*Given instruction*:
Say the number of lines containing the string "scene", and say nothing else.

*Available data*:
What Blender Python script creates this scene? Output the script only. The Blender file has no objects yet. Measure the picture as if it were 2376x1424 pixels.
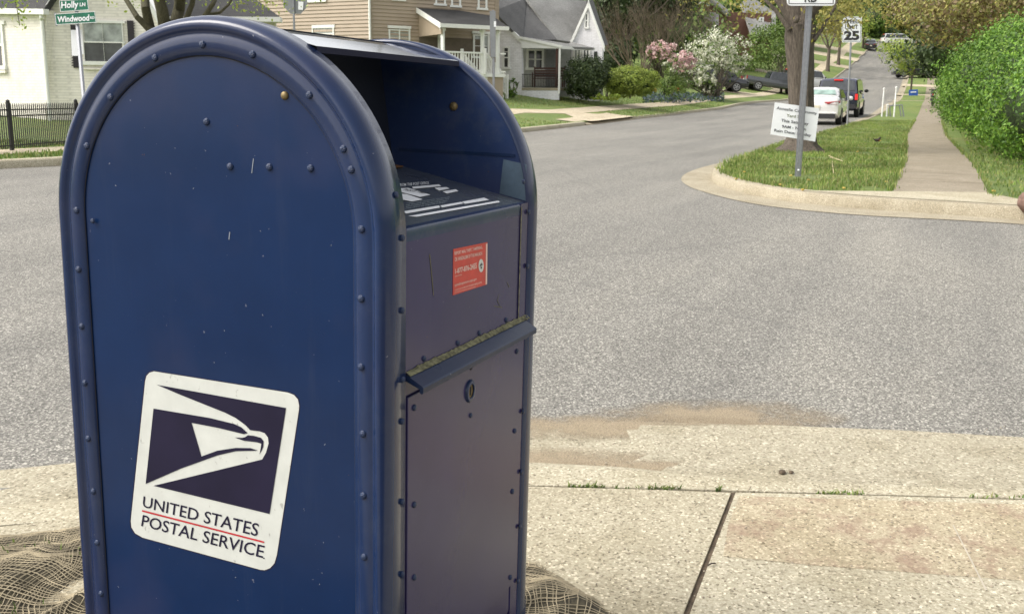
import bpy, bmesh, math, random
import numpy as np
from mathutils import Vector, Matrix, noise
random.seed(7); RNG=np.random.default_rng(7)
S=bpy.context.scene; COL=S.collection
# ------------------------------------------------------------------ camera numbers
YAW=0.39984866; PIT=0.20404652; ROL=math.radians(0.6); FPX=2300.0
CX,CY,CZ=-1.11421,-0.64822,1.19110
ZB=1.22                                   # height of the mailbox's own origin above the ground
def basis(rol):
    cp,sp=math.cos(PIT),math.sin(PIT); cy,sy=math.cos(YAW),math.sin(YAW)
    fw=Vector((cy*cp,sy*cp,-sp)); r0=Vector((sy,-cy,0)); u0=r0.cross(fw)
    c,s=math.cos(rol),math.sin(rol)
    return fw,r0*c+u0*s,u0*c-r0*s
CAM=Vector((CX,CY,CZ)); FW,RT,UP=basis(ROL); ROLB=0.027009511; FWB,RTB,UPB=basis(ROLB)
def ray(px,py): return FW+RT*((px-1188)/FPX)-UP*((py-712)/FPX)
def rayb(px,py): return FWB+RTB*((px-1188)/FPX)-UPB*((py-712)/FPX)
def side(px,py,v=0.0):
    d=rayb(px,py); return CAM+d*((v-CX)/d.x)
def front(px,py,u=0.0):
    d=rayb(px,py); return CAM+d*((u-CY)/d.y)
cy_,sy_=math.cos(YAW),math.sin(YAW)
def dl(x,y): return ((x-CX)*cy_+(y-CY)*sy_,(x-CX)*sy_-(y-CY)*cy_)
def xy(d,l): return (CX+d*cy_+l*sy_, CY+d*sy_-l*cy_)
def P3(px,py,d):
    r=ray(px,py); h=r.x*cy_+r.y*sy_; return CAM+r*(d/h)
def onZ(px,py,z):
    r=ray(px,py); return CAM+r*((z-CZ)/r.z)
PROF=[(-60,-.05),(4,-.05),(6,-.04),(9,.03),(12,.08),(15,.12),(25,.2),(33,.3),(38,.38),(44,.47),(53,.66),(60,.93),(66,1.19),(84,1.55),(95,2.2),(106,3.1),(115,4.0),(133,6.1),(161,9.8),(190,12.8),(230,14.2),(600,14.5)]
def prof(x):
    P=PROF; n=len(P)
    if x<=P[0][0]: return P[0][1]
    if x>=P[-1][0]: return P[-1][1]
    i=0
    while x>P[i+1][0]: i+=1
    def sl(k): return (P[k+1][1]-P[k][1])/(P[k+1][0]-P[k][0])
    def m(k):
        if k<=0 or k>=n-1: return 0.0
        a,b=sl(k-1),sl(k)
        return 0.0 if a*b<=0 else 2*a*b/(a+b)
    h=P[i+1][0]-P[i][0]; t=(x-P[i][0])/h; m0,m1=m(i)*h,m(i+1)*h; a,b=P[i][1],P[i+1][1]
    return a*(2*t**3-3*t*t+1)+m0*(t**3-2*t*t+t)+b*(3*t*t-2*t**3)+m1*(t**3-t*t)
def terr(x,y):
    d,l=dl(x,y); z=prof(d); s=(.445*d-14-l)*.9136
    if s>.6:
        k=min(max((d-22)/20,0),1); z+=k*k*(3-2*k)*.13*min(s-.6,10)
    return z
def at(px,py,off=0.0):
    r=ray(px,py); r=r/math.hypot(r.x,r.y); t=.5
    while t<700:
        p=CAM+r*t
        if p.z<terr(p.x,p.y)+off:
            a,b=t-max(.05,t*.01),t
            for _ in range(26):
                m=(a+b)/2; q=CAM+r*m
                if q.z<terr(q.x,q.y)+off: b=m
                else: a=m
            return CAM+r*b
        t+=max(.05,t*.01)
    raise RuntimeError('no hit %s'%((px,py),))
def tz(p,off=0.0): return Vector((p[0],p[1],terr(p[0],p[1])+off))
# ------------------------------------------------------------------ materials
def newmat(name):
    m=bpy.data.materials.new(name); m.use_nodes=True; nt=m.node_tree; b=nt.nodes['Principled BSDF']; return m,nt,b
def N(nt,t,**k):
    n=nt.nodes.new(t)
    for a,v in k.items():
        if a in n.inputs: n.inputs[a].default_value=v
        else: setattr(n,a,v)
    return n
def ramp(nt,fac,stops,interp='LINEAR'):
    r=nt.nodes.new('ShaderNodeValToRGB'); r.color_ramp.interpolation=interp
    e=r.color_ramp.elements
    while len(e)<len(stops): e.new(.5)
    for i,(p,c) in enumerate(stops):
        e[i].position=p; e[i].color=(*c,1) if len(c)==3 else c
    nt.links.new(fac,r.inputs[0]); return r.outputs[0]
def mixc(nt,fac,a,b,mode='MIX'):
    m=nt.nodes.new('ShaderNodeMix'); m.data_type='RGBA'; m.blend_type=mode
    for s,v in ((m.inputs[0],fac),(m.inputs[6],a),(m.inputs[7],b)):
        if hasattr(v,'is_linked') or isinstance(v,bpy.types.NodeSocket): nt.links.new(v,s)
        elif isinstance(v,(int,float)): s.default_value=v
        else: s.default_value=(*v,1)
    return m.outputs[2]
def tex(nt,kind='NOISE',scale=5,detail=3,rough=.5,vec=None,**k):
    if kind=='NOISE': n=N(nt,'ShaderNodeTexNoise',Scale=scale,Detail=detail,Roughness=rough)
    elif kind=='VOR': n=N(nt,'ShaderNodeTexVoronoi',Scale=scale)
    if vec is None: vec=coords(nt)
    nt.links.new(vec,n.inputs['Vector']); return n
def coords(nt):
    for n in nt.nodes:
        if n.bl_idname=='ShaderNodeTexCoord': return n.outputs['Object']
    return nt.nodes.new('ShaderNodeTexCoord').outputs['Object']
def mapping(nt,scale=(1,1,1),rot=(0,0,0)):
    m=nt.nodes.new('ShaderNodeMapping'); m.inputs['Scale'].default_value=scale; m.inputs['Rotation'].default_value=rot
    nt.links.new(coords(nt),m.inputs['Vector']); return m.outputs[0]
def bump(nt,b,h,dist=.01,strength=.5):
    n=N(nt,'ShaderNodeBump',Distance=dist,Strength=strength); nt.links.new(h,n.inputs['Height']); nt.links.new(n.outputs[0],b.inputs['Normal']); return n
def simple(name,c,rough=.6,metal=0.0,var=.15,scale=8,coat=0.0,bmp=0.0,spec=.5,emit=None):
    m,nt,b=newmat(name); b.inputs['Roughness'].default_value=rough; b.inputs['Metallic'].default_value=metal
    b.inputs['Specular IOR Level'].default_value=spec; b.inputs['Coat Weight'].default_value=coat
    t=tex(nt,scale=scale,detail=5,rough=.6)
    lo=tuple(x*(1-var) for x in c); hi=tuple(min(1,x*(1+var)) for x in c)
    nt.links.new(ramp(nt,t.outputs[0],[(.3,lo),(.7,hi)]),b.inputs['Base Color'])
    if bmp: bump(nt,b,t.outputs[0],bmp,.6)
    if emit: b.inputs['Emission Color'].default_value=(*emit[:3],1); b.inputs['Emission Strength'].default_value=emit[3]
    return m
M={}
def leafmat(name,cols,rough=.55,trans=.25):
    m,nt,b=newmat(name); b.inputs['Roughness'].default_value=rough
    g=nt.nodes.new('ShaderNodeNewGeometry')
    n=len(cols); c=ramp(nt,g.outputs['Random Per Island'],[(i/(n-1) if n>1 else 0,cc) for i,cc in enumerate(cols)])
    t=tex(nt,scale=1.3,detail=2); c2=mixc(nt,1.0,c,ramp(nt,t.outputs[0],[(.3,(.62,.62,.62)),(.7,(1.25,1.25,1.2))]),'MULTIPLY')
    nt.links.new(c2,b.inputs['Base Color'])
    tr=nt.nodes.new('ShaderNodeBsdfTranslucent'); nt.links.new(c2,tr.inputs[0])
    mx=nt.nodes.new('ShaderNodeMixShader'); mx.inputs[0].default_value=trans
    nt.links.new(b.outputs[0],mx.inputs[1]); nt.links.new(tr.outputs[0],mx.inputs[2])
    nt.links.new(mx.outputs[0],nt.nodes['Material Output'].inputs[0]); return m
def asphalt():
    m,nt,b=newmat('asphalt'); b.inputs['Roughness'].default_value=.85
    v=tex(nt,'VOR',scale=140); r=nt.nodes.new('ShaderNodeSeparateColor'); nt.links.new(v.outputs['Color'],r.inputs[0])
    stone=ramp(nt,r.outputs[0],[(0,(.085,.082,.075)),(.35,(.15,.146,.135)),(.65,(.215,.21,.195)),(.86,(.31,.302,.28)),(1,(.5,.485,.45))])
    n=tex(nt,scale=60,detail=6,rough=.75); c=mixc(nt,1.0,stone,ramp(nt,n.outputs[0],[(.3,(.6,.6,.6)),(.5,(1,1,1)),(.75,(1.35,1.35,1.33))]),'MULTIPLY')
    big=tex(nt,scale=.55,detail=4,rough=.6,vec=mapping(nt,(.35,1.2,1))); c=mixc(nt,1.0,c,ramp(nt,big.outputs[0],[(.3,(.85,.85,.85)),(.5,(1,1,1)),(.7,(1.15,1.14,1.12))]),'MULTIPLY')
    # broad colour drift and hairline cracks
    lane=tex(nt,scale=1.6,detail=4,rough=.55,vec=mapping(nt,(.05,1,1))); c=mixc(nt,1.0,c,ramp(nt,lane.outputs[0],[(.3,(.86,.855,.83)),(.55,(1.0,.99,.95)),(.75,(1.1,1.09,1.04))]),'MULTIPLY'); oil=tex(nt,scale=.9,detail=6,rough=.7,vec=mapping(nt,(.6,1,1))); c=mixc(nt,ramp(nt,oil.outputs[0],[(.62,(0,0,0)),(.76,(.3,)*3)]),c,(.06,.058,.055)); cr=tex(nt,'VOR',scale=.16,vec=mapping(nt,(1,1.6,1))); cr.feature='DISTANCE_TO_EDGE'
    w=tex(nt,scale=2.2,detail=5); mp=nt.nodes.new('ShaderNodeMapping'); nt.links.new(coords(nt),mp.inputs[0])
    mx=mixc(nt,.12,mp.outputs[0],w.outputs[1],'ADD'); nt.links.new(mx,cr.inputs['Vector'])
    c=mixc(nt,ramp(nt,cr.outputs[0],[(0,(.2,.2,.2)),(.003,(0,0,0))]),c,(.08,.08,.08))
    sd=tex(nt,scale=1.2,detail=5,rough=.65); ge=nt.nodes.new('ShaderNodeSeparateXYZ'); nt.links.new(coords(nt),ge.inputs[0])
    nt.links.new(c,b.inputs['Base Color'])
    bump(nt,b,n.outputs[0],.006,.5); return m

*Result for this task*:
2